税務調査の結果、税務署から更正処分を受けることがあります。
このような場合、納税者としては不満があることもあるでしょう。
そんなときには一定の救済方法が用意されています。
それが異議申し立てや審査請求、そして税務訴訟となります。
原処分庁である税務署や国税不服審判所に対して、処分は間違っているから見直してくださいというわけですが、それでも納得のいく見直しがなされない場合には、裁判所に提訴することになります。
これが税務訴訟です。
税務訴訟となると主役になる代理人は弁護士となり、税理士はその補助をする役目を負うことになります。
弁護士が代理人となり、国税庁を相手取って裁判を起こすわけです。
被告が国となり、被告側の代理人が訟務検事という検事さんが就任することになります。
さて、今回読んだこの本は、税務訴訟を担当し、敗訴した税理士がその反省や経験から、税務訴訟制度の問題点を提起し、さらに税理士会に向けて改革を提案するという形になっています。
なかなか税理士の立場から、税務訴訟の体験談や失敗談を紹介するという企画はなく、まして税理士会にこのような提案をすることもないと思うので、とても参考になると思います。
ただ、やはりこの事例では最初の段階から明らかに間違った戦略によって負けるべくして負けたともいえます。
税務訴訟という特殊な裁判に、開業したての弁護士を代理人としたこと、東京ではなく広島地裁に提訴したことなど、最初からきちんと準備ができていなかったのではないかと思います。

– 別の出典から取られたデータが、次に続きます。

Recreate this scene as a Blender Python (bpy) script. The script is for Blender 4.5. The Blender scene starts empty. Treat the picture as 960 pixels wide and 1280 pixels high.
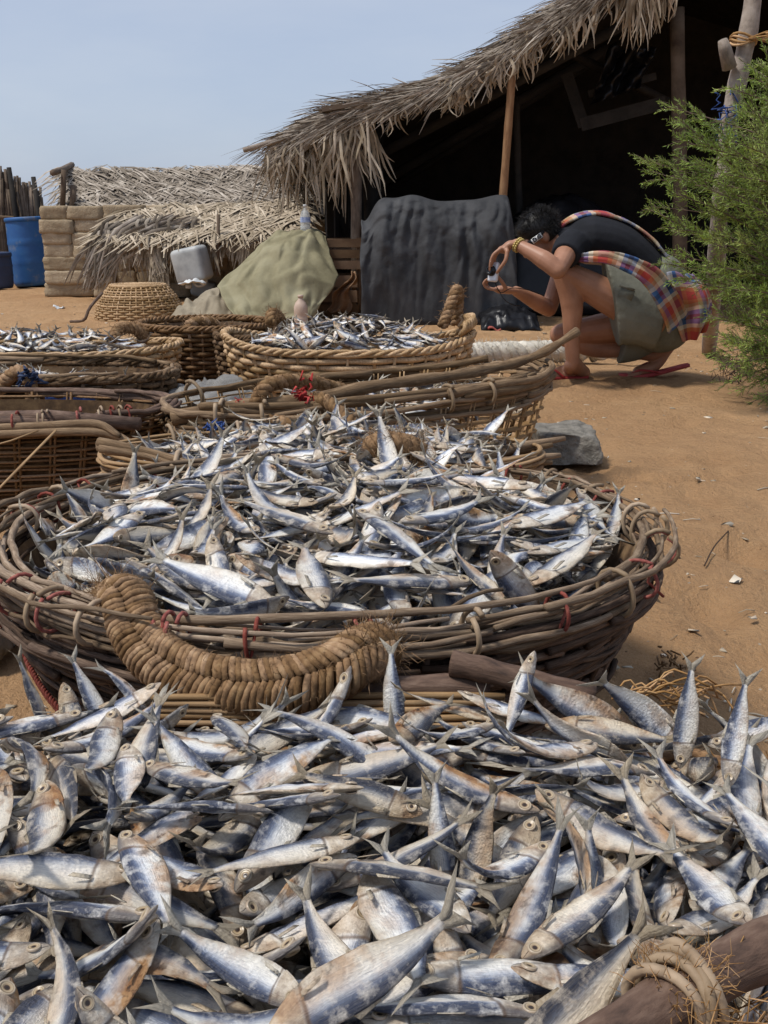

知り合いの弁護士さんに税務に関する訴訟の代理人になれるかどうか聞いたことがありますが、やはり税務に詳しい弁護士ではないからできないし、仲間の弁護士さんにも対応できそうな方はいないようでした。
反対に訴訟に詳しい税理士というのもほとんどいないわけですから、まず勝てる可能性が高い弁護士さんを探すのに苦労しそうです。
そして、訴訟を起こすにも今では行政事件訴訟法の改正があって、原処分庁の所轄の地裁だけでなく、東京地裁を含めて最大3か所から選択が可能となります。
したがって勝てる確率が高い裁判所をその中から選択することも可能となっています。
つまり、最初の段階で税務訴訟に詳しい弁護士さんに依頼して、きちんとした訴訟戦略を検討していただくところから始めるべきだったと思います。
この本にもあるように、裁判官は税法についてはあまり知識がない可能性もあります。
そして、訟務検事や原告代理人の弁護士も税法の知識が足りない可能性もあるし、国税庁の訟務官も完璧な税務判断ができるとは限らないと言えます。
税務の判断は、基本的には正解は一つしかないと思います。
ただ、過去の事実認定については神のみぞ知るということもあります。
それは、刑事裁判だってそうでしょう、真実は一つでも間違った判決がでることもあります。
本当は、真実の犯人なのに証拠が足りなくて無罪になることもあるでしょう。
逆に、本当は犯人ではないのに冤罪で死刑になる人もいる。
つまり、真実は一つでも裁判の結果は必ずしも真実の通りにはならない。
それが訴訟であり、裁判なのだということがこの本での気づきです。